More effective software change management hinges to a great degree on overcoming communication issues in software development. In our next entry, we will consider the question of effective decision-making or governance as a source of errors from a software change management perspective.

Wednesday, January 18, 2012

The Problem of Analysis and Identification in Software Change Management

Studies in the field of Software Change Management have helped IT managers to identify a number of problem areas in software development. Problems related to software change management tend to occur in five areas: analysis and identification related problems, communication issues, decision-making challenges, effectiveness roadblocks, traceability issues and problems with tools. If we examine each of these we can see a number of important issues that frequently crop-up, especially within third-generation languages (3GL).

Today, I’d like to focus on a high-level review of analysis and identification related problems in software change management. How can we identify and analyze problems in our software to best understand and realize where we have errors that require correction. More importantly, how can we change our approach to application development in a way that reduces the impact and likelihood of errors?

Analysis and identification problems can be seen in several areas. First of all, problems with analysis and identification are driven by concurrent and parallel development approaches. The problems occur because with concurrent efforts it becomes more difficult to determine root causes of program errors. This is exacerbated by the fact that standalone testing does not find the problems leading to the error conditions. Solutions can be found by reducing the number of developers, engaging in  more frequent cycles (such as with agile development or SCRUM), testing without compiling and ultimately by delegating more basic functions to an application platform in a post-3GL approach.

Another factor driving analysis and identification problems is code optimization. For one thing, optimized code, especially optimized C, C# and C++ code is very difficult to understand. In addition, with optimized code, object oriented development tends to create a ripple effect that is not apparent in typical source. Code optimization issues can be avoided by leveraging pre-optimized code, i.e., avoiding heavy 3GL development projects with more advanced development platforms.

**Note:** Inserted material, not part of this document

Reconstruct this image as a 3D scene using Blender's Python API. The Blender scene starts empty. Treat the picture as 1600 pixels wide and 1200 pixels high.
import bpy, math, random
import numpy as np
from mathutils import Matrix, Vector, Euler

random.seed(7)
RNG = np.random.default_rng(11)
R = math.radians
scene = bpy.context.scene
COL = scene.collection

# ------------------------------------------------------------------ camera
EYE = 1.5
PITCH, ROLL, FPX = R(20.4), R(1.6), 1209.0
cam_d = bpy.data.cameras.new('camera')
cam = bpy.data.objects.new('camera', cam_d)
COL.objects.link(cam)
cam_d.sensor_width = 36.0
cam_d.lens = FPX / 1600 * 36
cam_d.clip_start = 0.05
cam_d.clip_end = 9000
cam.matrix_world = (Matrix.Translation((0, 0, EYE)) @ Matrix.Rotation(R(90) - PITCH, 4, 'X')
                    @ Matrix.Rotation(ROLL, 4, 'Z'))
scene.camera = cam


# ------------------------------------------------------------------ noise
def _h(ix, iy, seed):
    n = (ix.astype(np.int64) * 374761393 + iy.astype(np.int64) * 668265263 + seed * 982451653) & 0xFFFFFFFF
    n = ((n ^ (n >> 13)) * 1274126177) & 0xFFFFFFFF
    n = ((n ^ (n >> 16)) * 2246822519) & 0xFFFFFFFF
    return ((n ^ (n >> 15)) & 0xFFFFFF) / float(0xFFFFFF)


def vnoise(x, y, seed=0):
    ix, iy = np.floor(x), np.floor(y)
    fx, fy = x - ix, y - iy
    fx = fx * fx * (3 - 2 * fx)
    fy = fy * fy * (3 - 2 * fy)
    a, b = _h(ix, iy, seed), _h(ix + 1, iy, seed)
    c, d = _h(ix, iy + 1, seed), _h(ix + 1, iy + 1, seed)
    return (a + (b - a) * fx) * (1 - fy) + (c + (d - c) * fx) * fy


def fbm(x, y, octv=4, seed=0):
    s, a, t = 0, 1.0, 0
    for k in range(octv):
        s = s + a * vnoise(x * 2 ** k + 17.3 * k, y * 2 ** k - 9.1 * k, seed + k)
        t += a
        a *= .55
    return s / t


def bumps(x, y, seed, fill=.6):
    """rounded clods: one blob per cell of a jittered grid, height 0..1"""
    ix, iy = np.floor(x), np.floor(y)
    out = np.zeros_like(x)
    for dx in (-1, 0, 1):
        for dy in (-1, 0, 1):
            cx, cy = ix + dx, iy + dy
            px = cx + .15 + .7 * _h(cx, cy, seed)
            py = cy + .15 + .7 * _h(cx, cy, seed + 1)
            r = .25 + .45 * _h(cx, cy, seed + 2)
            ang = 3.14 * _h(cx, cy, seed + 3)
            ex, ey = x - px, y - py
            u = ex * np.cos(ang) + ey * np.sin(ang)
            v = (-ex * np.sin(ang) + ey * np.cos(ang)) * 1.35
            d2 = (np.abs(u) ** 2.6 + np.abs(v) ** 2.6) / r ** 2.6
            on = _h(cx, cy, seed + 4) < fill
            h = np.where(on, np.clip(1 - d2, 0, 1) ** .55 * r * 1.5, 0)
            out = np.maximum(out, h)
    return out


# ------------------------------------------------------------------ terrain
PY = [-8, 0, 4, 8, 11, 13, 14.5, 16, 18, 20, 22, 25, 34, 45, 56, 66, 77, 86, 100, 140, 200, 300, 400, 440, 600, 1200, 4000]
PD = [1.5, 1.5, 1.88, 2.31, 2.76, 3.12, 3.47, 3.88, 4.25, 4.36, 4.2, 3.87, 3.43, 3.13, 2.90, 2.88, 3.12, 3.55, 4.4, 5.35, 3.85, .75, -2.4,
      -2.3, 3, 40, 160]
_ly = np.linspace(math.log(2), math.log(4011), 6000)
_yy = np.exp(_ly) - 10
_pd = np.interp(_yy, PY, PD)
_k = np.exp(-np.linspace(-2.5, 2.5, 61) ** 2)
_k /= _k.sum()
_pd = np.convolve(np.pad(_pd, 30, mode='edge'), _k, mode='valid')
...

A third factor leading to analysis and identification problems comes from the use of shared software components. Here we see impacts across the code base and ripple effects. These can be avoided through better pre-planning, wise use of inheritance principles and by leveraging a platform rather than resorting to line-by-line coding.

The need for high reliability makes the problem of analysis and identification of the impact of software changes particularly important. It is difficult to predict the impact of changes and at times corrective actions may seem difficult or impossible. Avoid this sense of being overwhelmed by engaging in iterative development and testing. Make use of an application platform to better overcome challenges in the analysis and identification of software change management problems.